Self-awareness refers to your ability to understand how your emotions, thoughts, and actions affect you, the people around you, and the world in general. Here are two self-awareness exercises to help you start getting to know yourself better:
The Writing about an Emotion Exercise
- Sit in a comfortable, quiet area with paper and pen and think of some emotion that pops up in your life and causes you some kind of discomfort.
- Name the emotion by using one of these four words: happiness, sadness, anger, fear.
- Once you’ve named the emotion write it down.
- Under the emotion write down three undesirable results that emotion has created in your life.
- After each result you’ve written, jot down the actual results you’d like to see, the positive side of things.
- Once you have the positives written down, pick one of the positives you’d like to work on and decide on one small thing you can do to make it happen.
- Keep taking small actions to reach the positive result you would like.
This exercise works by encouraging you to focus consciously on what emotions you feel and to direct them in a positive direction instead of letting them run your life. The idea is to repeat this exercise for any emotion that is causing you discomfort. It builds self-awareness by asking you to carefully examine what you feel. At first, it will seem hard but, with practice, you’ll get good at repeating these steps.
The What I Did Exercise
- Think of a time when you did something that hurt someone, write it down.
- Write down how you feel about hurting that person.
- Write down what they might have felt.
- Write down ten positive things you could have done instead.
- Picture the the scenario in your mind again and insert each of the alternatives into the scenario. Repeat the process through all ten positive alternatives.

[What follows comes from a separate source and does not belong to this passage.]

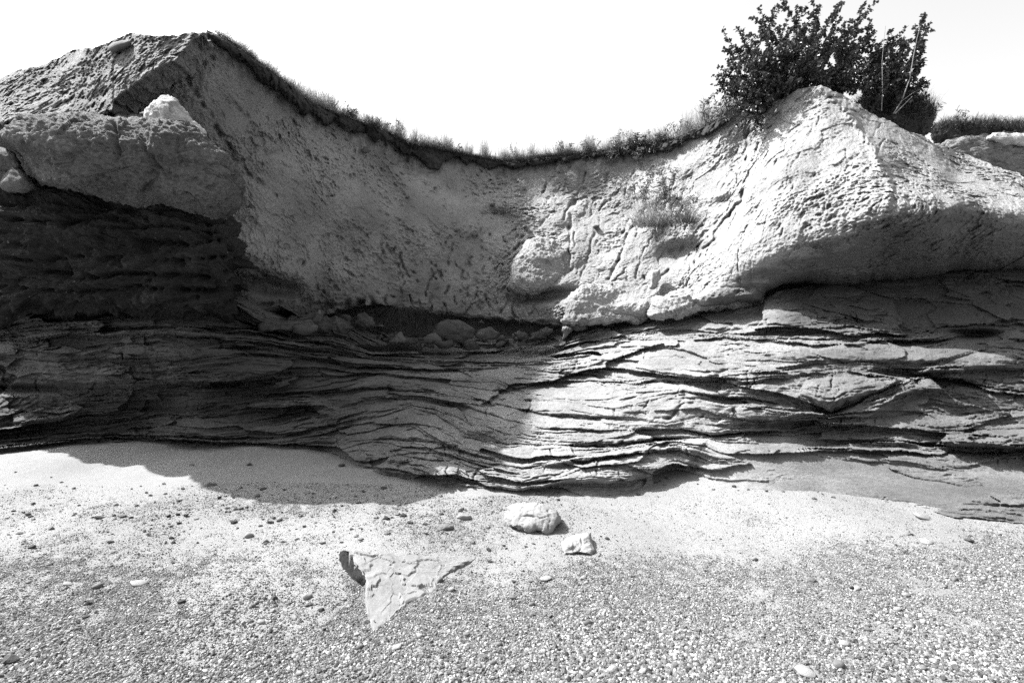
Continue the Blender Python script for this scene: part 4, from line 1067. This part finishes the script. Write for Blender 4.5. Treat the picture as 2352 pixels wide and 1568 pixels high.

- Write down what you would do differently if that kind of situation arose in your life again.
This exercise encourages you to examine some action you did in the past that hurt another person and think about what you might have done differently. It raises your self-awareness by asking you to consider what you did and provide a positive alternative. It also asks you to think about other people’s perspectives and how they might have seen the event.
Try doing these two exercises a couple of times a week until they seem second nature. The idea is to continue becoming more self-aware by carefully examining what you feel, think, and do.